◆ AIM
Give the data a second time, exactly and in full.

◆ SUPPLIED ENTRIES

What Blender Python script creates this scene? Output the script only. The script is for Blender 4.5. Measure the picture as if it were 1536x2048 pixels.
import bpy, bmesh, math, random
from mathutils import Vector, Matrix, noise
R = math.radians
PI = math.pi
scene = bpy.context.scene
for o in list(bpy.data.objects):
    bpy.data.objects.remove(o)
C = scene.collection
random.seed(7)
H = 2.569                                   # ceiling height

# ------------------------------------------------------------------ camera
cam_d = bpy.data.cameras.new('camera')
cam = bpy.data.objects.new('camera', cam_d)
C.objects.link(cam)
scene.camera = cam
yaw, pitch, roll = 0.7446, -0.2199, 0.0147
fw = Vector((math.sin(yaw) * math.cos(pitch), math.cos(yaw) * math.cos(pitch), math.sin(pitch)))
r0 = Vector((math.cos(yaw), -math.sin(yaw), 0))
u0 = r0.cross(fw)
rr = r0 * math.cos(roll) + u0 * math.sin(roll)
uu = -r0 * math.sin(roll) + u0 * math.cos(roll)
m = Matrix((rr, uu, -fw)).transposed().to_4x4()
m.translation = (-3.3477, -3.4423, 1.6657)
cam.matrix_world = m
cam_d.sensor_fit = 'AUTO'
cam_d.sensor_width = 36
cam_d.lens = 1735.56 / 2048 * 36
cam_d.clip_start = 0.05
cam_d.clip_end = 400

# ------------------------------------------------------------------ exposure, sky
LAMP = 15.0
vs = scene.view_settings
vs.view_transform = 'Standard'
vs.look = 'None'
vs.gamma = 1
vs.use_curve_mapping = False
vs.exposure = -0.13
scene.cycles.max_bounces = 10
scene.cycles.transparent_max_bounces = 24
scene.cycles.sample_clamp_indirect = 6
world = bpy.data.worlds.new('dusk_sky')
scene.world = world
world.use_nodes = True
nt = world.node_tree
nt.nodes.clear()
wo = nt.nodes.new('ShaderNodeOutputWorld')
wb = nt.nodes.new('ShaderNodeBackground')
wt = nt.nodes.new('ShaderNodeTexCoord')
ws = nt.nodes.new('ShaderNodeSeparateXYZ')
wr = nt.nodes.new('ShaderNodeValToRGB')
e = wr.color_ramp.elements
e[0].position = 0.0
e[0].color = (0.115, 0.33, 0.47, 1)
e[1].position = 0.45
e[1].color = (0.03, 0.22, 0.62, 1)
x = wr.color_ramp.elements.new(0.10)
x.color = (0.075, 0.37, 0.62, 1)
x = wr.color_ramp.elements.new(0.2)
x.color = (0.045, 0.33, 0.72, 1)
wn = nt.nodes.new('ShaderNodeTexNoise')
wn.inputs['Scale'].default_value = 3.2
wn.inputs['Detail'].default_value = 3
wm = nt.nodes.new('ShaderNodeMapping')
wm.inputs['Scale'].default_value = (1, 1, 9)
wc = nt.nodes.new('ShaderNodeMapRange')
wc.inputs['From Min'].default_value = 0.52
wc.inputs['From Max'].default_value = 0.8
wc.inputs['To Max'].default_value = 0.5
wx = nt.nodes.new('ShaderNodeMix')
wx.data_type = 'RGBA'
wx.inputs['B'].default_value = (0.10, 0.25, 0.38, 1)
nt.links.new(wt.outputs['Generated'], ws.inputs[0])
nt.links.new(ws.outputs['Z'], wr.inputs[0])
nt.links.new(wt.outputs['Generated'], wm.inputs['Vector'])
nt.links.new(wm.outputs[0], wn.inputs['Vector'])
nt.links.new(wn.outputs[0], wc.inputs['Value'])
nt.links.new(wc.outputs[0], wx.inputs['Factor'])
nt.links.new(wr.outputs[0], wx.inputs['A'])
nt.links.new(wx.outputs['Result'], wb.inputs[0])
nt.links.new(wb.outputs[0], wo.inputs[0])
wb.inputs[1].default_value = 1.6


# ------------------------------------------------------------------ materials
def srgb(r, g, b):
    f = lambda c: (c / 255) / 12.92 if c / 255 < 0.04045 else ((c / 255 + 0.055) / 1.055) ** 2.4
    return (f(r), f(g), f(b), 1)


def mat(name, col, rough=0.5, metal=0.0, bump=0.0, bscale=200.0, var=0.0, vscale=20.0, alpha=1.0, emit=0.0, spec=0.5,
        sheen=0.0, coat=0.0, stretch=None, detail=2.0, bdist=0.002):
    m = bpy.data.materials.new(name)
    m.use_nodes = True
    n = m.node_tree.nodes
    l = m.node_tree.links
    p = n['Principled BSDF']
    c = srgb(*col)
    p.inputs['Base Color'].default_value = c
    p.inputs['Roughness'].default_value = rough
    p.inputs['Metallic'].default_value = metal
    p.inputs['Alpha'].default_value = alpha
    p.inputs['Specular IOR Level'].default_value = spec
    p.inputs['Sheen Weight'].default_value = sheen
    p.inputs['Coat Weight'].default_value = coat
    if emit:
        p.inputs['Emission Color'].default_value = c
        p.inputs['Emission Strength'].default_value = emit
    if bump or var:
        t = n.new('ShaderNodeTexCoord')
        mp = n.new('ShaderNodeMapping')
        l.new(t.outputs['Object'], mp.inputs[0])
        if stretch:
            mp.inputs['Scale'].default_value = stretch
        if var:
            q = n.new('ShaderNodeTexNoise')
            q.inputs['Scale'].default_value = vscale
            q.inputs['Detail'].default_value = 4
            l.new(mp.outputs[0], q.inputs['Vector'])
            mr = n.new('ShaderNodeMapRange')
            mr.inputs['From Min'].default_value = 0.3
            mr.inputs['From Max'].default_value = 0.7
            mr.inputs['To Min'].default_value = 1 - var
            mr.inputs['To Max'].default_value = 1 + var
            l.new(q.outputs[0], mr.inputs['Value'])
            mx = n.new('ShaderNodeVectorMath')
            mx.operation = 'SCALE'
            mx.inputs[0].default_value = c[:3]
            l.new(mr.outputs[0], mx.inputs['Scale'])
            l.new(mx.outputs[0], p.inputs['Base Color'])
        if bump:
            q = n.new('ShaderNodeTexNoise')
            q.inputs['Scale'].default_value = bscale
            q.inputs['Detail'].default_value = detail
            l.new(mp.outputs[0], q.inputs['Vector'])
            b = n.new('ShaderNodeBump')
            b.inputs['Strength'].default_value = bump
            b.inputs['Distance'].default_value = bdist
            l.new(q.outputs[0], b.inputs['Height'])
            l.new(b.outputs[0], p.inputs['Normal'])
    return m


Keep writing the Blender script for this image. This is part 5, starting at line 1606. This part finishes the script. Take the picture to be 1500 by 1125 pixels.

◆ ANSWER TO THIS TASK
What Blender Python script creates this scene? Output the script only. The script is for Blender 4.5. Measure the picture as if it were 1536x2048 pixels.
import bpy, bmesh, math, random
from mathutils import Vector, Matrix, noise
R = math.radians
PI = math.pi
scene = bpy.context.scene
for o in list(bpy.data.objects):
    bpy.data.objects.remove(o)
C = scene.collection
random.seed(7)
H = 2.569                                   # ceiling height

# ------------------------------------------------------------------ camera
cam_d = bpy.data.cameras.new('camera')
cam = bpy.data.objects.new('camera', cam_d)
C.objects.link(cam)
scene.camera = cam
yaw, pitch, roll = 0.7446, -0.2199, 0.0147
fw = Vector((math.sin(yaw) * math.cos(pitch), math.cos(yaw) * math.cos(pitch), math.sin(pitch)))
r0 = Vector((math.cos(yaw), -math.sin(yaw), 0))
u0 = r0.cross(fw)
rr = r0 * math.cos(roll) + u0 * math.sin(roll)
uu = -r0 * math.sin(roll) + u0 * math.cos(roll)
m = Matrix((rr, uu, -fw)).transposed().to_4x4()
m.translation = (-3.3477, -3.4423, 1.6657)
cam.matrix_world = m
cam_d.sensor_fit = 'AUTO'
cam_d.sensor_width = 36
cam_d.lens = 1735.56 / 2048 * 36
cam_d.clip_start = 0.05
cam_d.clip_end = 400

# ------------------------------------------------------------------ exposure, sky
LAMP = 15.0
vs = scene.view_settings
vs.view_transform = 'Standard'
vs.look = 'None'
vs.gamma = 1
vs.use_curve_mapping = False
vs.exposure = -0.13
scene.cycles.max_bounces = 10
scene.cycles.transparent_max_bounces = 24
scene.cycles.sample_clamp_indirect = 6
world = bpy.data.worlds.new('dusk_sky')
scene.world = world
world.use_nodes = True
nt = world.node_tree
nt.nodes.clear()
wo = nt.nodes.new('ShaderNodeOutputWorld')
wb = nt.nodes.new('ShaderNodeBackground')
wt = nt.nodes.new('ShaderNodeTexCoord')
ws = nt.nodes.new('ShaderNodeSeparateXYZ')
wr = nt.nodes.new('ShaderNodeValToRGB')
e = wr.color_ramp.elements
e[0].position = 0.0
e[0].color = (0.115, 0.33, 0.47, 1)
e[1].position = 0.45
e[1].color = (0.03, 0.22, 0.62, 1)
x = wr.color_ramp.elements.new(0.10)
x.color = (0.075, 0.37, 0.62, 1)
x = wr.color_ramp.elements.new(0.2)
x.color = (0.045, 0.33, 0.72, 1)
wn = nt.nodes.new('ShaderNodeTexNoise')
wn.inputs['Scale'].default_value = 3.2
wn.inputs['Detail'].default_value = 3
wm = nt.nodes.new('ShaderNodeMapping')
wm.inputs['Scale'].default_value = (1, 1, 9)
wc = nt.nodes.new('ShaderNodeMapRange')
wc.inputs['From Min'].default_value = 0.52
wc.inputs['From Max'].default_value = 0.8
wc.inputs['To Max'].default_value = 0.5
wx = nt.nodes.new('ShaderNodeMix')
wx.data_type = 'RGBA'
wx.inputs['B'].default_value = (0.10, 0.25, 0.38, 1)
nt.links.new(wt.outputs['Generated'], ws.inputs[0])
nt.links.new(ws.outputs['Z'], wr.inputs[0])
nt.links.new(wt.outputs['Generated'], wm.inputs['Vector'])
nt.links.new(wm.outputs[0], wn.inputs['Vector'])
nt.links.new(wn.outputs[0], wc.inputs['Value'])
nt.links.new(wc.outputs[0], wx.inputs['Factor'])
nt.links.new(wr.outputs[0], wx.inputs['A'])
nt.links.new(wx.outputs['Result'], wb.inputs[0])
nt.links.new(wb.outputs[0], wo.inputs[0])
wb.inputs[1].default_value = 1.6


# ------------------------------------------------------------------ materials
def srgb(r, g, b):
    f = lambda c: (c / 255) / 12.92 if c / 255 < 0.04045 else ((c / 255 + 0.055) / 1.055) ** 2.4
    return (f(r), f(g), f(b), 1)


def mat(name, col, rough=0.5, metal=0.0, bump=0.0, bscale=200.0, var=0.0, vscale=20.0, alpha=1.0, emit=0.0, spec=0.5,
        sheen=0.0, coat=0.0, stretch=None, detail=2.0, bdist=0.002):
    m = bpy.data.materials.new(name)
    m.use_nodes = True
    n = m.node_tree.nodes
    l = m.node_tree.links
    p = n['Principled BSDF']
    c = srgb(*col)
    p.inputs['Base Color'].default_value = c
    p.inputs['Roughness'].default_value = rough
    p.inputs['Metallic'].default_value = metal
    p.inputs['Alpha'].default_value = alpha
    p.inputs['Specular IOR Level'].default_value = spec
    p.inputs['Sheen Weight'].default_value = sheen
    p.inputs['Coat Weight'].default_value = coat
    if emit:
        p.inputs['Emission Color'].default_value = c
        p.inputs['Emission Strength'].default_value = emit
    if bump or var:
        t = n.new('ShaderNodeTexCoord')
        mp = n.new('ShaderNodeMapping')
        l.new(t.outputs['Object'], mp.inputs[0])
        if stretch:
            mp.inputs['Scale'].default_value = stretch
        if var:
            q = n.new('ShaderNodeTexNoise')
            q.inputs['Scale'].default_value = vscale
            q.inputs['Detail'].default_value = 4
            l.new(mp.outputs[0], q.inputs['Vector'])
            mr = n.new('ShaderNodeMapRange')
            mr.inputs['From Min'].default_value = 0.3
            mr.inputs['From Max'].default_value = 0.7
            mr.inputs['To Min'].default_value = 1 - var
            mr.inputs['To Max'].default_value = 1 + var
            l.new(q.outputs[0], mr.inputs['Value'])
            mx = n.new('ShaderNodeVectorMath')
            mx.operation = 'SCALE'
            mx.inputs[0].default_value = c[:3]
            l.new(mr.outputs[0], mx.inputs['Scale'])
            l.new(mx.outputs[0], p.inputs['Base Color'])
        if bump:
            q = n.new('ShaderNodeTexNoise')
            q.inputs['Scale'].default_value = bscale
            q.inputs['Detail'].default_value = detail
            l.new(mp.outputs[0], q.inputs['Vector'])
            b = n.new('ShaderNodeBump')
            b.inputs['Strength'].default_value = bump
            b.inputs['Distance'].default_value = bdist
            l.new(q.outputs[0], b.inputs['Height'])
            l.new(b.outputs[0], p.inputs['Normal'])
    return m


Keep writing the Blender script for this image. This is part 5, starting at line 1606. This part finishes the script. Take the picture to be 1500 by 1125 pixels.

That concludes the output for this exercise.